29th March, 1915. 9.30 p.m. Palace Hotel, Alexandria. Early start to the Mena Camp to see the Australians. A devil of a blinding storm gave a foretaste of dust to dust. That was when they were marching past, but afterwards I inspected the Infantry at close quarters, taking a good look at each man and speaking to hundreds. Many had been at my inspections in their own country a year ago, but most were new hands who had never worn uniform till they 'listed for the war. The troops then marched back to Camp in mass of quarter columns—or rather swept by like a huge yellow cloud at the heart of which sparkled thousands of bayonets.

Next I reviewed the Artillery, Engineers and Cavalry; winding up with the overhaul of the supply and transport column. This took time, and I had to make the motor travel getting across twelve miles or so to inspect a mixed Division of Australians and New Zealanders at Heliopolis. Godley commanded. Great fun seeing him again. These fellows made a real good show; superb physique: numbers of old friends especially amongst the New Zealanders. Another scurry in the motor to catch the 4.15 for Alexandria. Tiring day if I had it in my mind to be tired, but this 30,000 crowd of Birdwood's would straighten up the back of a pacifist. There is a bravery in their air—a keenness upon their clean cut features—they are spoiling for a scrap! Where they have sprung from it is hard to say. Not in Brisbane, Adelaide, Sydney, Melbourne or Perth—no, nor in Dunedin, Christchurch, Wellington or Auckland, did I meet specimens like unto these. The spirit of War has breathed its fires into their hearts; the drill sergeant has taken thought and has added one cubit to their stature.

D'Amade has just been to make me known to a couple of Frenchmen about to join my Staff. They seem to be nice fellows. The French have been here some days and they are getting on well. Hunter-Weston landed this morning; his first batch of transports are in the harbour. I am to see the French troops in four days' time; Hunter-Weston's 29th Division on the fifth day. Neither Commander has yet worked out how long it will take before he has reloaded his transports. They declare it takes three times as long to repack a ship loaded at haphazard as it would have taken to have loaded her on a system in the first instance. Six days per ship is their notion of what they can do, but I trust to improve a bit on that.

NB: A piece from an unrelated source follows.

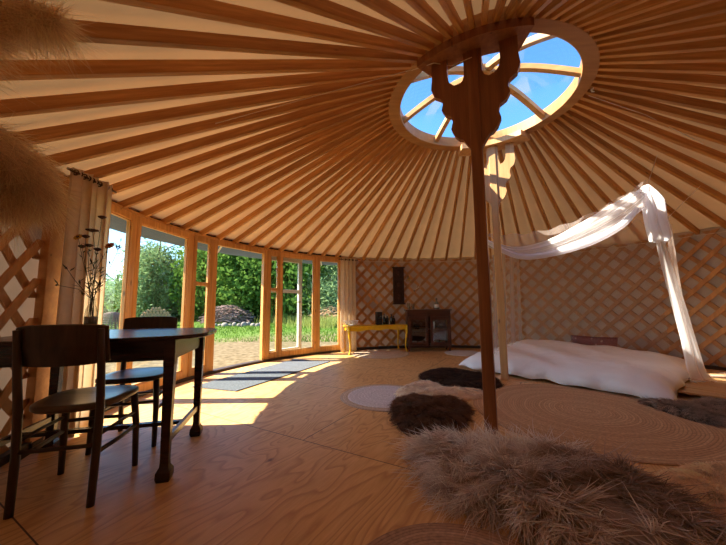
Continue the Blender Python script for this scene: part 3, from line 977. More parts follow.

Hunter-Weston had written me a letter from Malta (just to hand) putting it down in black and white that we have not a reasonable prospect of success. He seemed keen and sanguine when we met and made no reference to this letter: so it comes in now as rather a startler. But it is best to have the black points thrust upon one's notice beforehand—so long always as I keep it fixed in the back of my mind that there was never yet a great thought or a great deed which was not cried down as unreasonable before the fact by a number of reasonable people!

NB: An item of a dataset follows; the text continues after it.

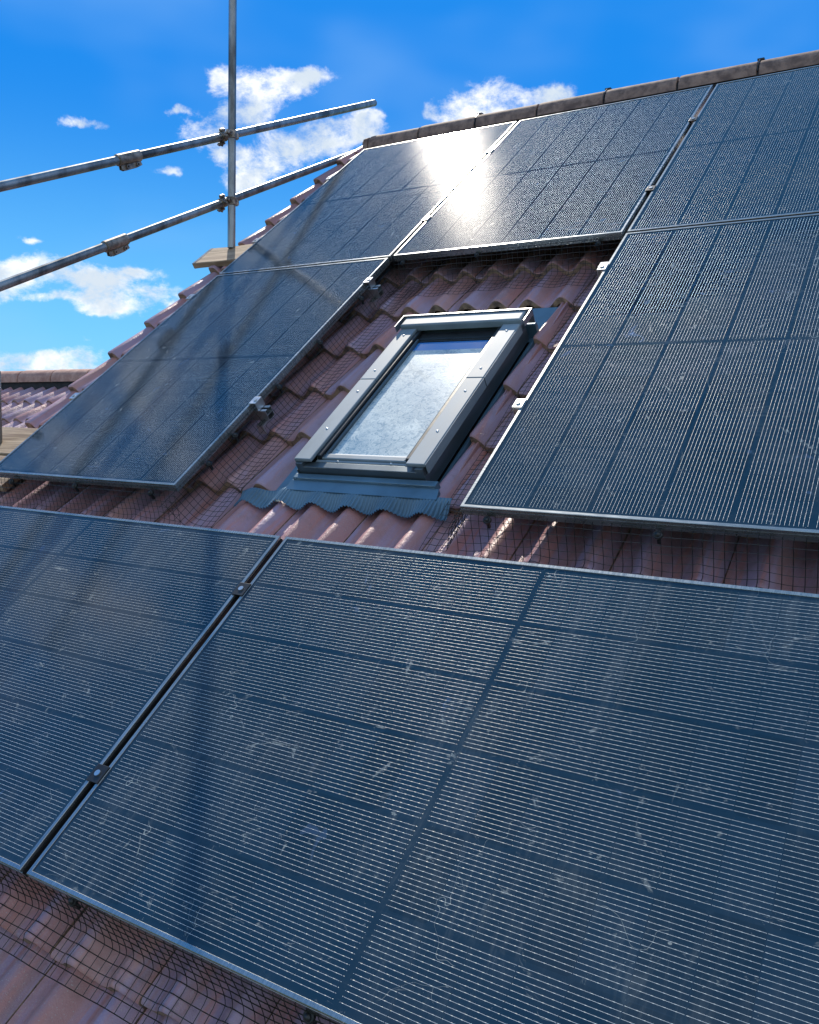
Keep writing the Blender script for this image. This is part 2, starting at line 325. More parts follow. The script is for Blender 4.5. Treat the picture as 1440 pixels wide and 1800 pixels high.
def empty(name, loc=(0, 0, 0), rot=(0, 0, 0)):
    o = bpy.data.objects.new(name, None); o.empty_display_size = .1; C.objects.link(o); o.location = loc; o.rotation_euler = rot; return o
def W(u, v, h):
    """roof coordinates (along the ridge, down the slope, out of the slope) -> world"""
    return Vector((u, -v * CP - h * SP, Z0 - v * SP + h * CP))
def roof_empty(name, u, v, h, rz=0):
    o = empty(name, W(u, v, h)); o.rotation_euler = (Matrix.Rotation(PITCH, 4, 'X') @ Matrix.Rotation(rz, 4, 'Z')).to_euler(); return o
def on_roof(o):
    """a mesh built in (u, up-slope, h) coordinates laid on the slope"""
    o.location = W(0, 0, 0); o.rotation_euler = (PITCH, 0, 0); return o
def copy_tree(o, parent=None):
    c = o.copy(); C.objects.link(c); c.parent = parent
    for ch in o.children: copy_tree(ch, c)
    return c

# ------------------------------------------------------------------ tiled slope
G = .32; V0 = 2.005; ROLL = .15; CREST = 1.334; BASE = -.155; DEPTH = .049
def prof(u, left=-.435):
    c = .5 + .5 * math.cos(2 * PI * (u - CREST) / ROLL)
    z = DEPTH * (c ** 1.15) - DEPTH
    if u < -.388: z = .010
    elif u < -.362: z = .010 - .045 * (u + .388) / .026
    return z
def tile_h(u, v):
    s = ((v - V0) / G) % 1.0
    return BASE + .034 * s + prof(u)
def tile_mesh(mb, ua, ub, v0, v1, rise0, rise1, pf, mi=(0, 1), left_skirt=0., thick=.030, n=None, jit=1.):
    n = n or max(6, int((ub - ua) / .0125)); j = [random.uniform(-1, 1) * jit for _ in range(6)]
    us = [ua + (ub - ua) * k / n for k in range(n + 1)]
    du, dz0, dz1, dv = j[0] * .0007, j[1] * .0012, j[2] * .0022, j[3] * .0035
    rows = []
    for (v, z, e) in ((v0, rise0, 0), ((v0 + v1) / 2, (rise0 + rise1) / 2, 0), (v1 - .010 + dv, rise1 - .0006, 0), (v1 - .003 + dv, rise1 - .0030, 1), (v1 + dv, rise1 - .0075, 2)):
        rows.append([(u + du, -v, BASE + pf(u) + z + (dz0 if v == v0 else dz1) - (.0035 if (k == 0 or k == n) else 0)) for k, u in enumerate(us)])
    k0 = len(mb.f); mb.grid(rows[::-1], mi[0])
    # front lip, under edge and the two side faces, joined to the same shell
    top = rows[-1]; lip = [(x, y + .002, z - thick + random.uniform(-.002, .001)) for (x, y, z) in top]; back = [(x, y + .03, z) for (x, y, z) in lip]
    mb.grid([back, lip, top], mi[1])
    for k, sgn in ((0, 1), (n, -1)):
        a = [r[k] for r in rows]; dpt = left_skirt if (k == 0 and left_skirt) else thick
        bq = [(x, y, z - dpt) for (x, y, z) in a]; mb.grid([a, bq] if sgn > 0 else [bq, a], mi[1] if not left_skirt else mi[0])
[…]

30th March, 1915. Alexandria. Have just dictated a long letter to Lord K. in the course of which I have forced myself to say something which may cause the great man annoyance. I feel it is up to me to risk that. One thing—he knows I am not one of those rotters who ask for more than they can possibly be given so that, if things go wrong, they may complain of their tools. I have promised K. to help him by keeping my demands down to bedrock necessities. I make no demand for ammunition on the France and Flanders scale but—we must have some! There must be a depot somewhere within hail. Here is the crucial para.—

"I realise how hard up you must be for ammunition, but I hope the M.G.O. will have by now put in hand the building up of some reserves at our base in Alexandria. If our batteries or battalions now serving in France run short, something, at a pinch, can always be scraped together in England and issued to them within 24 hours. Here it would be a question of almost as many days, and, if it were to turn out that we have a long and severe struggle, with no reserves nearer us than Woolwich—well—it would not be pleasant! Moreover the number of howitzers, guns and rifles in France is so enormous that it is morally impossible they should all be hotly engaged at the same time. Thus they automatically form their own reserves. In other words, a force possessing only ten howitzers ought to have at least twice the reserves of a force possessing a hundred howitzers. So at least it seems to me."

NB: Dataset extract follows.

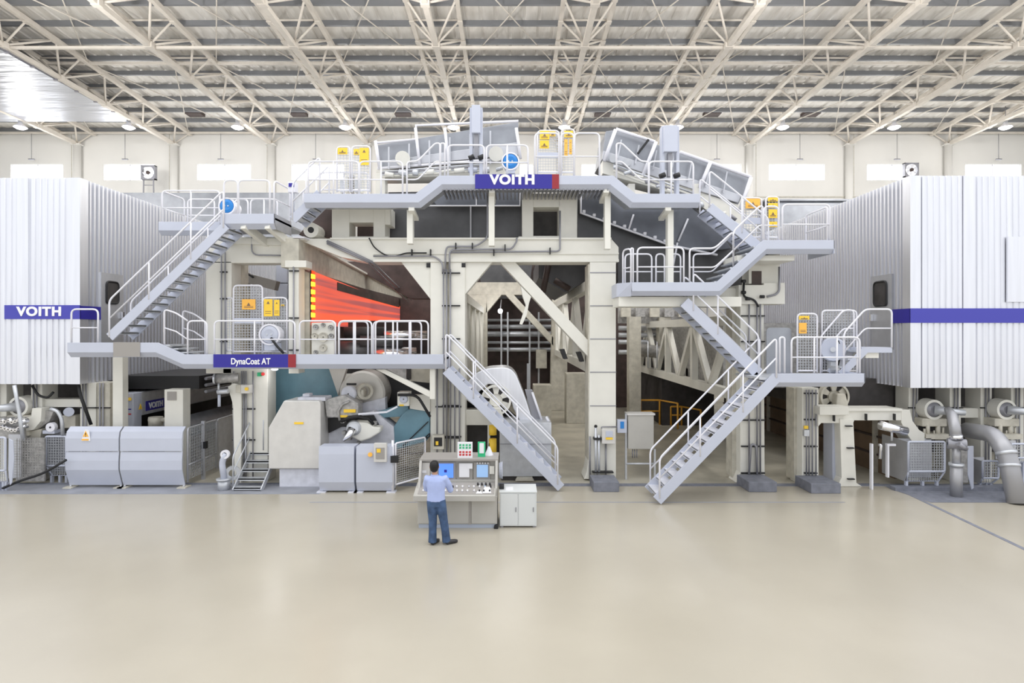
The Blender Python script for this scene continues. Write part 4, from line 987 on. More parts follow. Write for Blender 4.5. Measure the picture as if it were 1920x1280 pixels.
# ---------------- small machinery under the tilted modules
random.seed(11)
for k in range(9):
    a_ = 722+k*26; MB().cyl(P(a_, 326-k*1.2+random.uniform(-4, 4), 17.5), P(a_+random.uniform(8, 22), 326-k*1.2+random.uniform(-3, 3), 17.5), random.uniform(.04, .1), 10).build('tension_roller', random.choice(['galv', 'cream', 'machine_grey', 'lavender']), ml)
for k in range(6): MB().box(XX(728+k*38, 17.6), XX(731+k*38, 17.6), 17.55, 17.6, ZZ(318-k*2, 17.6), ZZ(276-k*6, 17.6)).build('stiffener', 'alu_flat', ml)
for k in range(5): MB().box(XX(640+k*9, 17.5), XX(645+k*9, 17.5), 17.4, 17.6, ZZ(362, 17.5), ZZ(338-k % 3*5, 17.5)).build('valve_post', ['galv', 'cream', 'machine_grey'][k % 3], ml)
for k in range(12):
    a_ = 1150+k*20; b_ = 312+k*8.6; MB().cyl(P(a_, b_+random.uniform(-3, 5), 17.45), P(a_+random.uniform(7, 16), b_+random.uniform(0, 8), 17.45), random.uniform(.04, .10), 10).build('tension_roller', random.choice(['galv', 'cream', 'machine_grey', 'conduit']), mr)
for k in range(7): MB().bar(P(1165+k*33, 262+k*10, 17.7), P(1158+k*33, 296+k*11, 17.7), .04, .04).build('stiffener', 'alu_flat', mr)
MB().bar(P(1196, 288, 17.6), P(1216, 262, 17.6), .07, .07).build('latch_arm', 'black', mr)
t = thing('support_bracket', 'short cream pedestal blocks under the right dryer module', 'bracket', P(1270, 362, 17.8))
for px in (1178, 1250, 1300): MB().box(XX(px, 17.8), XX(px+12, 17.8), 17.75, 18.2, ZZ(388, 17.8), ZZ(345, 17.8)).build('pedestal', 'cream', t)
t = thing('hose_reel', 'grey fan shaped hose reel behind the low right walkway rail', 'reel', P(1563, 698, 15.9))
MB().lathe([(0, .05), (-.03, .3), (.03, .33), (.12, .33), (.12, .05)], P(1562, 655, 15.9), (.35, 1, 0), 28).build('reel', 'lavender', t); MB().cyl(P(1562, 655, 15.8), P(1562, 655, 15.9), .07, 12).build('hub', 'galv', t)
MB().box(XX(1556, 15.95), XX(1572, 15.95), 15.9, 16.1, ZZ(698, 15.95), ZZ(678, 15.95)).build('stand', 'galv', t); MB().tube(arc([P(1572, 638, 15.85), P(1578, 655, 15.85), P(1570, 690, 15.9)], .2), .025, 7).build('hose', 'black', t)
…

In the same letter I tell him about "Birdwood's crowd" and of their splendid physique; their growing sense of discipline, their exceeding great keenness, and wind up by saying that, given a fair chance, they will, for certain, "render a very good account of themselves."

Confabs with d'Amade and Hunter-Weston. Hunter-Weston's "appreciation" of the situation at the Dardanelles is to be treated as an ad interim paper; he wrote it, he says now, without the fuller knowledge he is daily acquiring—knowledge which is tending to make him more sanguine. His stay at Malta and his talks with Officers there had greatly impressed him with the hardness of the nut we have to try and crack; so much so that his paper suggests an indefinite putting off of the attempt to throw open the Straits. I asked him if he had laid his view before K. in London and he said, No; that he had not then come to it and that he had not definitely come to it now.